California and Arizona desert melon growers expect a near-normal start to their cantaloupe and honeydew harvests with good quality and plenty of large sizes.

In early April, Southwest growers thought they might be a week late with the start of melon harvest. Cool winter weather had slowed the crop. But warmer weather hit the region in early spring, speeding up growth of the plants.

"Cantaloupes start the week of May 10 in Coachella," said Chuck Hodges, managing partner at Prime Time International, Coachella, Calif. "It is a normal start. The crop looks good. We had a good set."

Harvest lasts about four weeks, and sizes will be fairly large during the peak of harvest, Hodges said.

"We should peak on 12s and 9s," he said. "The cantaloupes look big. We want to peak on large sizes."

Hodges added that temperatures in Coachella hit near the 100-degree mark during mid-April, and that pushed the crop along.

He said the Coachella prime harvest time falls between the Texas and Arizona harvests.

"We have a nice window before Arizona and after Texas," Hodges said.

Andy Martin, organic produce manager for Pacific International Marketing Inc., Salinas, Calif., said the company's conventional cantaloupe and honeydew melon harvests will begin about May 10 in Brawley, Calif.

Harvest of organic cantaloupes and honeydew melons will start about May 13, also in Brawley, Martin said.

The Texas cantaloupe and honeydew melon harvests are set to start April 29 and run for about four weeks. The Texas harvest started April 26 in 2001, said Mike Martin, a principal with Elmore & Stahl Inc., Pharr, Texas.

The April 29 date is close to normal, so the Texas crop should not overlap too much with Coachella crop, Martin said.

Martin said demand and prices for melons were firming up coming into the week of April 29. As of April 24, half cartons of size 12 cantaloupes out of Central America sold for $13-14 f.o.b., according to the Federal-State Market News Service. Two-thirds cartons of honeydew melons sold for $6.50-7 f.o.b. for size 5 on the same date.

Last year, prices started at fairly high levels as the desert spring season kicked in, then took a tumble.

On May 14, half cartons of size 12 cantaloupes out of Texas commanded $11.75-13.75 f.o.b., according to the Federal-State Market News Service Phoenix office. Two-thirds cartons of size 5 honeydew melons sold for $10-12 f.o.b. on the same date.

By June 4, half cartons of size 12 cantaloupes out of California sold for $4.85-6.85 f.o.b. On the same date, two-thirds cartons of honeydew melons from California sold for $4.35-5.85 f.o.b. for size 5. Prices remained steady for the rest of June.

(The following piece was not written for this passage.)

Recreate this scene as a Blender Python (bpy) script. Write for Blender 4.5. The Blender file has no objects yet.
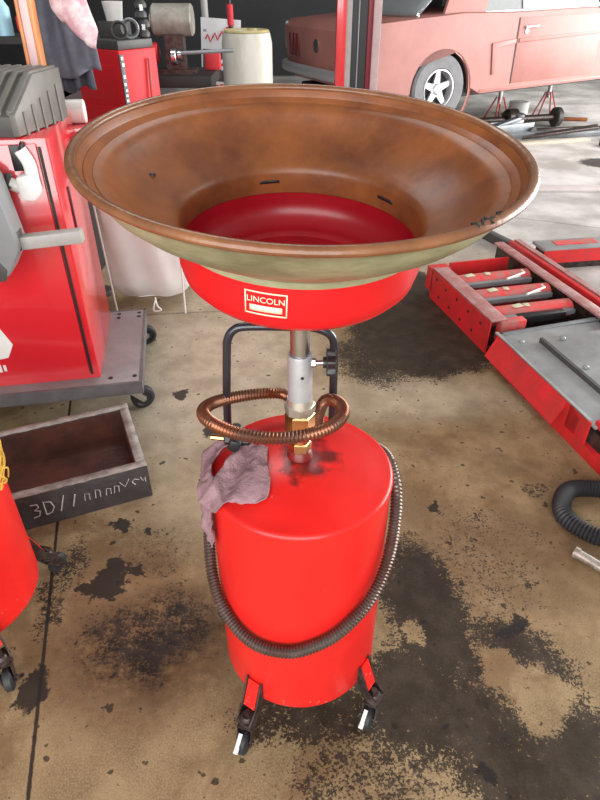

Going into this season, grower-shippers hope for firmer markets and higher prices through June. They anticipate having good fruit to offer buyers.

"It (crop) looks real good," Martin said. "We have had absolutely perfect weather."

Weather also has been good to the Arizona crop, said Cecil Borboa, production manager for Jasco LLC, Eloy, Ariz. "We are in bloom stage and running about a week ahead of normal," Borboa said.

Borboa said he expects harvest of the Arizona cantaloupe and honeydew crops to begin June 1. "We plant later because we don't want to overlap with Imperial Valley," he said.

Borboa said cantaloupe acreage is down this season, both in Arizona and in Texas. Melon growers have faced tough markets in recent years, and some of the smaller grower-shippers have left the deal, Borboa said.

Nationally, spring cantaloupe acreage has dropped from 33,100 acres in 2000 to about 30,000 acres this year, according to the U.S. Department of Agriculture National Agricultural Statistics Service. Spring honeydew melon acreage has dropped from 7,400 acres in 2000 to 6,100 acres this year.

On the positive side, per capita use of cantaloupe increased from 10.8 pounds in 2000 to 11.2 pounds in 2001 and an anticipated 11 pounds for this year, according to the USDA Economic Research Service.

Jack Calabrese, owner of The Players Sales Inc., Blythe, Calif., said his acreage is holding about the same this season. Blythe rounds out the desert melon season, and harvest of cantaloupes and honeydew melons should begin between June 5 and June 10, Calabrese said.

Calabrese said the crop looks good so far.